Categories: U.K, Uncategorized
Hello Sarah I hope you are keeping well. What a fabulous place. I have never heard of it. However, I did live in a road once called Tyneham. So at least I now know. It is great that these places still exist even though they should not have been put in that position in the first place! xx
Tyneham road sounds terribly posh! There’s another one of these places in Wiltshire apparently, so now I’ve become obsessed by going there as well. Yes, it’s a sad story; a lot of the people leaving their homes would have been quite old and had lived there all their lives.
xx
Sarah, thanks for this wonderful piece on Tyneham. I had no idea, truly fascinating. One has to wonder what happened to those told to leave. How could they find somewhere to live & make a living in such tough times. How heartbreaking for all, though one hopes some found greater opportunities outside.
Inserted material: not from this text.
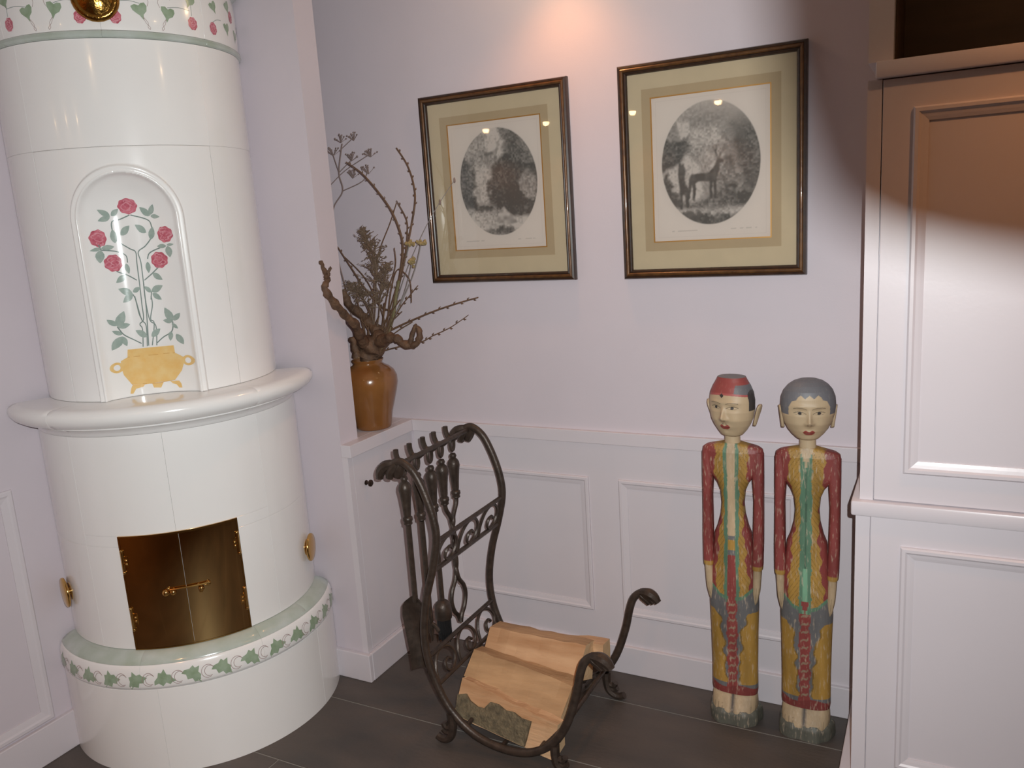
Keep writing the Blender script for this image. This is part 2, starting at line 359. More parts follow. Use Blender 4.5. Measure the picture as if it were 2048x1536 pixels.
# the two tiles over the door stop at its head
for a, b in ((-87, -45), (-45, -3)):
    tile_arc([(RL, DZ1), (RL, 1.084)], a, b, 'body_tile', 'glaze')
tile_arc([(RL, 0.7375), (RL, DZ1)], -87, DA, 'body_tile', 'glaze'); tile_arc([(RL, 0.7375), (RL, DZ1)], DB_, -3, 'body_tile', 'glaze')
ledge = [(0.405, 1.0845), (0.4075, 1.092), (0.413, 1.100), (0.421, 1.1065), (0.4305, 1.111), (0.4305, 1.1165), (0.444, 1.118), (0.458, 1.122), (0.4695, 1.1295), (0.4775, 1.140), (0.481, 1.152), (0.479, 1.163), (0.473, 1.1715), (0.463, 1.177), (0.452, 1.179), (0.40, 1.1797), (0.36, 1.18), (0.30, 1.1802), (0.235, 1.1804)]
ring(ledge, [-132, -84, -8, 60], 'ledge_tile', 'glaze', thick=0.05)
for a, b in ((-132, -87), (-3, 39), (39, 81)): tile_arc([(RU, 1.1805), (RU, 1.91)], a, b, 'upper_tile', 'glaze')
ring([(RU, 1.91), (RU, 2.197)], [-132, -87, -3, 39, 60], 'upper_tile', 'glaze')
# arched niche tile with raised moulding
NC, NA, NZ = -46.6, 0.1575, 1.703
def niche_r(th, z):
    s = (th-NC)*math.pi/180*RU
    sd = np.where(z < NZ, np.abs(s)-NA, np.hypot(s, z-NZ)-NA)
    d = -sd
    t = np.clip(d/0.007, 0, 1); rise = 0.0075*np.sin(t*math.pi/2)
    t2 = np.clip((d-0.007)/0.012, 0, 1); rise = rise - 0.003*t2
    t3 = np.clip((d-0.019)/0.004, 0, 1); rise = rise + 0.0022*np.sin(np.clip((d-0.017)/0.008, 0, 1)*math.pi)
    u = np.clip((d-0.023)/0.115, 0, 1); drop = np.sqrt(np.clip(1-(1-u)**2, 0, 1))*(1-0.35*(1-u)**3)
    e = np.clip((d-0.023)/0.006, 0, 1)
    return RU + rise*(1-e) - 0.078*drop
nth, nz_ = 330, 250
TH, ZZ = np.meshgrid(np.linspace(-86.9, -3.1, nth), np.linspace(1.1806, 1.9096, nz_))
RR = niche_r(TH, ZZ); edge = np.zeros_like(RR); edge[0, :] = edge[-1, :] = 0.0004; edge[:, 0] = edge[:, -1] = 0.0004; RR = RR-edge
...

Thanks for taking the effort to track down this village. Always grateful for your explorations. You really help broaden my picture of the world.
A lot of the residents would have been quite old; it would be far harder for some of them who had lived in the village all their lives. For younger people there would have been more opportunities; they’d get to live in a nearby town with electric and running water and the kids would go to school, rather than have to help their parents on the farm most days.
It’s still an injustice though. The villagers just accepted what the government made them do; there was no setting up a Go Fund Me page or lobbying parliament.
Interesting place though. It’s a shame they haven’t looked after it better over the years.
New reader and fellow lover of abandoned places here. Bonus points for abandoned placed you have to sneak into because that feel like proper shenanigans. I was at Tyneham recently, it’s fab isn’t it? You must visit Imber village up on Salisbury plain. A bit trickier to visit as MoD keeps it off limits most of the year but a lovely little place with a similar history.
Enjoying browsing your posts and love the blog name!
Ah thanks, Imber was the place I was trying to tell someone about and couldn’t remember the name. They’re supposed to be open for a week at the end of August; there’s even a no car day when a trail of Routemaster buses go there on August 21st.
I was fascinated by Tyneham but I prefer somewhere a bit naughtier to go a smooch around really, rather than dutifully turning up on openday.